Chikunda

The Chikunda (Achikunda) have their origins in Mozambique.  The Portuguese had vast estates, known as Prazos, and they used slaves and ex-slaves as security guards and hunters.  They trained the men in military tactics and gave them guns.  These men became expert elephant hunters and were known as the Chikunda.  Although these men were from different ethnic groups from the interior of Africa, they developed their own language and culture. 

At the beginning of the 1800s the Portuguese estates began to crumble and many of the workers were sold as slaves.  Seeing the writing on the wall, groups of Chikunda fled up the Zambezi River. 

From: Making The Chikunda, By Allen Isaacman and Derek Peterson

Their mythology and dances similarly celebrated Chikunda men’s valor.  Soldiers’ return from a successful military operation or hunting expedition was the occasion for great celebration.  A British traveller passing through the Tete region in the middle of the nineteenth century observed one such performance.
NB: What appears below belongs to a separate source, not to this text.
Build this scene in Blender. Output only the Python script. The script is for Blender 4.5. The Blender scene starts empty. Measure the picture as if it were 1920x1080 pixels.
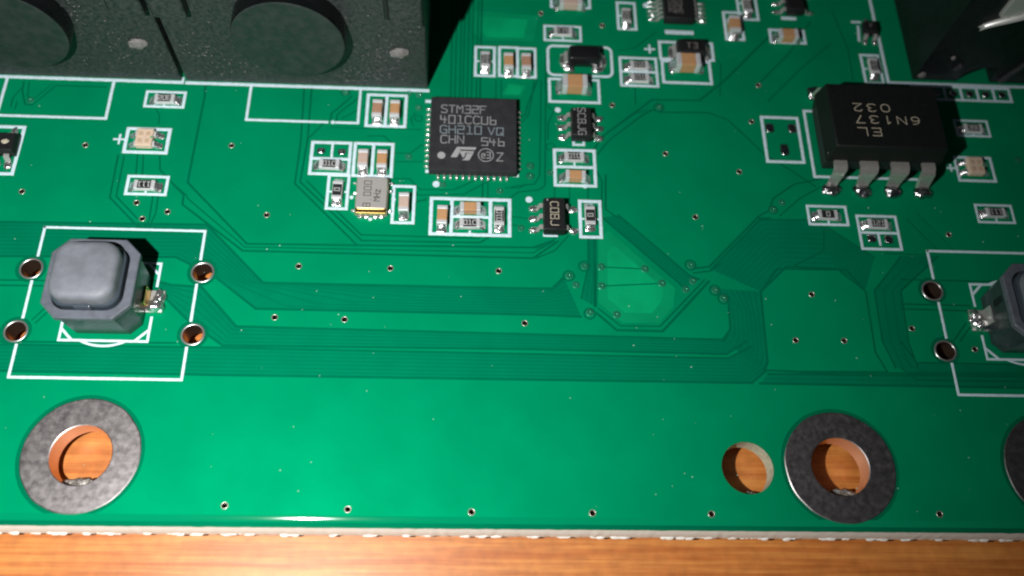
import bpy, bmesh, math, random
from mathutils import Vector, Matrix, Euler, geometry, noise
random.seed(7)
R = math.radians
sc = bpy.context.scene
C = sc.collection
# ---------------------------------------------------------------- units, camera, world, light, exposure
# one Blender unit is one millimetre
sc.unit_settings.system = 'METRIC'
sc.unit_settings.scale_length = 0.001
FPX = 1683.0
CAM = Vector((-2.271, -26.549, 61.737))
EUL = Euler((0.4301, -0.0560, -0.0017), 'XYZ')
cd = bpy.data.cameras.new('camera')
cd.sensor_width = 36.0
cd.lens = FPX / 1920 * 36
cd.clip_start = 0.5
cd.clip_end = 2000
cam = bpy.data.objects.new('camera', cd)
cam.location = CAM
cam.rotation_euler = EUL
C.objects.link(cam)
sc.camera = cam
cd.dof.use_dof = True
cd.dof.focus_distance = 66.0
cd.dof.aperture_fstop = 0.028
w = bpy.data.worlds.new('World')
sc.world = w
w.use_nodes = True
w.node_tree.nodes['Background'].inputs[0].default_value = (0.75, 0.85, 1.0, 1)
w.node_tree.nodes['Background'].inputs[1].default_value = 0.017
# the light beside the lens: a small white flash lamp close above the board, its beam along the view
ld = bpy.data.lights.new('flash_lamp', 'SPOT')
ld.energy = 2.75e5
ld.spot_size = math.radians(122)
ld.spot_blend = 1.0
ld.color = (1.0, 1.0, 0.99)
ld.shadow_soft_size = 0.8
lo = bpy.data.objects.new('flash_lamp', ld)
lo.location = (-21.9, -26.0, 56.0)
lo.rotation_euler = (0.4301, -0.03, 0)
C.objects.link(lo)
sc.cycles.filter_width = 2.1
sc.view_settings.view_transform = 'Standard'
sc.view_settings.look = 'None'
sc.view_settings.gamma = 1
sc.view_settings.exposure = 0
sc.view_settings.use_curve_mapping = False

MROT = EUL.to_matrix()
def G(u, v, z=0.0):
    """where a point seen at (u, v) lies on the level z of the board"""
    d = MROT @ Vector(((u - 960) / FPX, -(v - 540) / FPX, -1))
    t = (z - CAM.z) / d.z
    p = CAM + d * t
    return Vector((p.x, p.y))

# ---------------------------------------------------------------- materials
MATS = {}
def mat(name, col, rough=0.5, metal=0.0, bump=0.0, bscale=6.0, var=0.0, vscale=2.0, coat=0.0, coatr=0.1,
        rvar=0.0, col2=None, spec=0.5, bdist=0.02):
    m = bpy.data.materials.new(name)
    m.use_nodes = True
    nt = m.node_tree
    b = nt.nodes['Principled BSDF']
    b.inputs['Base Color'].default_value = (*col, 1)
    b.inputs['Roughness'].default_value = rough
    b.inputs['Metallic'].default_value = metal
    b.inputs['Specular IOR Level'].default_value = spec
    b.inputs['Coat Weight'].default_value = coat
    b.inputs['Coat Roughness'].default_value = coatr
    tc = nt.nodes.new('ShaderNodeNewGeometry')
    if var or col2:
        n = nt.nodes.new('ShaderNodeTexNoise')
        n.inputs['Scale'].default_value = vscale
        n.inputs['Detail'].default_value = 5
        nt.links.new(tc.outputs['Position'], n.inputs['Vector'])
        rp = nt.nodes.new('ShaderNodeValToRGB')
        rp.color_ramp.elements[0].position = 0.35
        rp.color_ramp.elements[1].position = 0.65
        c2 = col2 or tuple(min(1, c * (1 + var)) for c in col)
        c1 = col if col2 else tuple(c * (1 - var) for c in col)
        rp.color_ramp.elements[0].color = (*c1, 1)
        rp.color_ramp.elements[1].color = (*c2, 1)
        nt.links.new(n.outputs['Fac'], rp.inputs['Fac'])
        nt.links.new(rp.outputs['Color'], b.inputs['Base Color'])
    if rvar:
        n = nt.nodes.new('ShaderNodeTexNoise')
        n.inputs['Scale'].default_value = vscale * 1.7
        n.inputs['Detail'].default_value = 4
        nt.links.new(tc.outputs['Position'], n.inputs['Vector'])
        mr = nt.nodes.new('ShaderNodeMapRange')
        mr.inputs['From Min'].default_value = 0.3
        mr.inputs['From Max'].default_value = 0.7
        mr.inputs['To Min'].default_value = max(0.03, rough - rvar)
        mr.inputs['To Max'].default_value = rough + rvar
        nt.links.new(n.outputs['Fac'], mr.inputs['Value'])
        nt.links.new(mr.outputs['Result'], b.inputs['Roughness'])
    if bump:
        n = nt.nodes.new('ShaderNodeTexNoise')
        n.inputs['Scale'].default_value = bscale
        n.inputs['Detail'].default_value = 6
        nt.links.new(tc.outputs['Position'], n.inputs['Vector'])
        bp = nt.nodes.new('ShaderNodeBump')
        bp.inputs['Strength'].default_value = bump
        bp.inputs['Distance'].default_value = bdist
        nt.links.new(n.outputs['Fac'], bp.inputs['Height'])
        nt.links.new(bp.outputs['Normal'], b.inputs['Normal'])
    MATS[name] = m
    return m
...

Here forms a double ring of fifty or sixty men, in each hand a bullock’s horn, clashing them in unison to the stroke of one supple and lithe-limbed native, who springing into the center, leaps nearly his own height from the ground…. Not far from them, single dancers are weighing against each other, brandishing their weapons, muskets, assegai, battle axes, or bow and arrows, and achieving pirouettes that would open the eyes of some of our ballet dances.

One of the groups under Chikwasha made landfall around the Luangwa confluence.  Here, he and his men became very useful to a chief of the Nsenga as protection and the provider of food and elephant tusks. 

Another group under warlord, Kanyemba, traded slaves up and down the Zambezi River.  Kanyemba was the son of a Tande father and a mixed-race Goan mother who had brought under his control a group of Chikunda. They had several camps along the river.  The name Kanyemba is given to an island at the confluence of the Kafue and Zambezi Rivers; the island was one of Kanyemba’s camps.  The town on the south of the Zambezi River, opposite Luangwa, is called Kanyemba.   Kanyemba’s reign lasted for about 30 years from around 1860.  At his death in the 1890s, Kanyemba became a spirit of the Chikunda people, known as Mhondoro.  From Arming Slaves:  After his death, a young boy from Chipoto named Alimação manifested Kanyemba’s spirit.  The young boy remained Kanyemba’s medium for many years, until he was “an elderly man who used a walking stick.”  After Alimação passed away, Kanyemba’s spirit found refuge in a lion and, some time thereafter, entered the body of a woman named Joaquina.  After she was recognized as Kanyemba’s earthly medium, she settled in his village at Bawa and lived there at least until 1997.

This map is part of one drawn by Suzanne Miers in her book: The End of Slavery in Africa.  The black splodge shows the range of Kanyemba’s activities. 

After the Scramble for Africa, both the British and Portuguese authorities launched a campaign to end the slave trade.  The Chikunda were defeated but allowed to settle in villages.